It was a "throw something together to pitch a possible client" thing. Our senior partner came back from the presentation— and said that the store had chains on the doors or something like that. I created the logo in less than 30 minutes, or it created itself is more like it.

3 panel hand drawn comp on target paper

Early hand drawn comps on target paper stock. Colored pencil.
Pre-computer by about 5 years (1984).

1986. We had a client in downtown West Palm Beach named Pioneer Linens that had been there since the 1920's. There was very little natural traffic and the big stores like Bed Bath and Beyond and the Malls were coming on strong, We proposed taking advantage of the genuine oldness of the place and make it a destination for a unique shopping experience. Plants, dark ceiling with spot lighting, wood floors, antique claw feet bathtubs with merchandise displayed in a combination of modern and old. Wrapping paper with the logo and generally an upscale feel.

Except for the antiques, the World Market or even Pier One Imports ended up as a similar experience. I drew this up, along with a long marketing rationale stating that advertising alone was not enough. They needed a reason for people to go out of their way to visit. The client couldn't quite get it. Fun from another era. Marker and ink.
This dates to around 1983 when I had a design studio called Dustin Design —and I would do work for Ad Agencies that didn't have their own creative staff.

This was for a young entrepreneur (R. J. Gibson) a few years out of college who started his own agency in West Palm Beach. The invitation was an accordion fold (24 inches flat), 2 color, semi-gloss stock.

Invitation from my first design studio partnership, TJ Design. Tom Swartzbaugh and Jim Dustin

Inside copy was fitting for our approach.
This was 8 years before computers took over the tools of the graphic design industry.

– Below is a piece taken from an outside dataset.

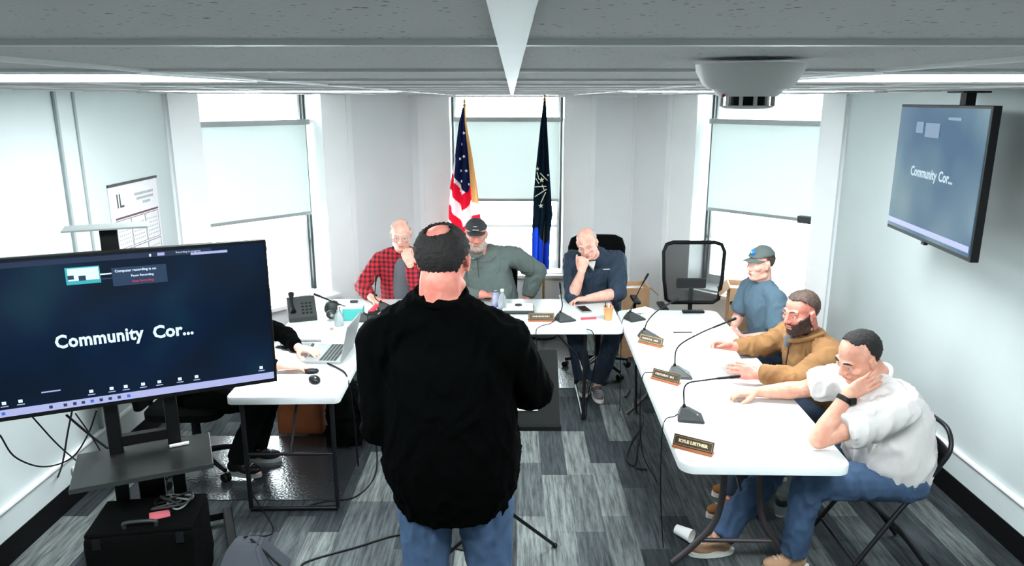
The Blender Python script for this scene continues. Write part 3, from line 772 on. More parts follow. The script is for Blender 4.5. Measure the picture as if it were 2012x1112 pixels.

This was at a time when the Web was still being invented, so the paradigm for the interface was more like a tablet form factor. This was a free-form conceptual exercise, looking for ways we could extend the brand, using a utility type of device.

Apple had designed the Newton PDA in 1993, and there were Apple PowerBooks in 1994, but this was thinking outside of the box for an organic looking form factor. There was absolutely no appetite for trying something like this, but it was quite fun to mock up what-if visual explorations. Sadly, my only remnant was a print out.